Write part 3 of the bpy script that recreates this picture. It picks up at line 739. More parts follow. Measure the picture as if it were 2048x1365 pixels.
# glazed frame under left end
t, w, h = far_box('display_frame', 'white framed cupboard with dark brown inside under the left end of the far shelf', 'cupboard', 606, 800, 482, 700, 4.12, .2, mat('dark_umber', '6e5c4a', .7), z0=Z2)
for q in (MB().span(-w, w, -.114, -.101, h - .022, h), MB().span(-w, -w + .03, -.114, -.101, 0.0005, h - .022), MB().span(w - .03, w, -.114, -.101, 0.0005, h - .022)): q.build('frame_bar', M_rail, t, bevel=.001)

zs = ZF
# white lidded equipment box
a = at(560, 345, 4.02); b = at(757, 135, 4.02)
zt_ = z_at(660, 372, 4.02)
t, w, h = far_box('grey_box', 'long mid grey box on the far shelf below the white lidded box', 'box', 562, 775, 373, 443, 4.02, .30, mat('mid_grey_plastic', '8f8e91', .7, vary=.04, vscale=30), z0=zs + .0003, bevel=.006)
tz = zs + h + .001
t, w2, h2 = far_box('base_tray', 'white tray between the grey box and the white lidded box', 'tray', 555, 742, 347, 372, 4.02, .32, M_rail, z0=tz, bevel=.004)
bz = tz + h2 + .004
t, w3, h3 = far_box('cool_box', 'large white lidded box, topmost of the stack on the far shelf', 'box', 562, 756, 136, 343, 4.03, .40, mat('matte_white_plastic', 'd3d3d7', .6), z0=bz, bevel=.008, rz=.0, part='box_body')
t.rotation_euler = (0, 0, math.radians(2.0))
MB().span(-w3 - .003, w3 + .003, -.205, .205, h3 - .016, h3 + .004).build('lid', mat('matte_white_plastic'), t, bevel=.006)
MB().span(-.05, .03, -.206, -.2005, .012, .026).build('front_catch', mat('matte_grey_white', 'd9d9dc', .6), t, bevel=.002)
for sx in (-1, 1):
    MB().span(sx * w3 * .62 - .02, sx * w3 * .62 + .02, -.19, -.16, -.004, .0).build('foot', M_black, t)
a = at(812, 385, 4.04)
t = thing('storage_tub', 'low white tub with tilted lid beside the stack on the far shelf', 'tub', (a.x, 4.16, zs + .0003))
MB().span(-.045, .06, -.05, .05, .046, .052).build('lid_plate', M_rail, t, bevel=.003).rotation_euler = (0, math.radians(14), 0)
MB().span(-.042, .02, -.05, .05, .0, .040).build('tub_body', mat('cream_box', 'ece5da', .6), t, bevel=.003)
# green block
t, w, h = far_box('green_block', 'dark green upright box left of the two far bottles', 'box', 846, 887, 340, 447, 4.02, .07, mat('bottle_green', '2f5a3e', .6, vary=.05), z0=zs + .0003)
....
Goal
Everything from the first line of the data through the line containing "for q in (MB().span(-w, w, -.114, -.101, h" should be echoed exactly. Add nothing.

Problem solution
Write part 3 of the bpy script that recreates this picture. It picks up at line 739. More parts follow. Measure the picture as if it were 2048x1365 pixels.
# glazed frame under left end
t, w, h = far_box('display_frame', 'white framed cupboard with dark brown inside under the left end of the far shelf', 'cupboard', 606, 800, 482, 700, 4.12, .2, mat('dark_umber', '6e5c4a', .7), z0=Z2)
for q in (MB().span(-w, w, -.114, -.101, h - .022, h), MB().span(-w, -w + .03, -.114, -.101, 0.0005, h - .022), MB().span(w - .03, w, -.114, -.101, 0.0005, h - .022)): q.build('frame_bar', M_rail, t, bevel=.001)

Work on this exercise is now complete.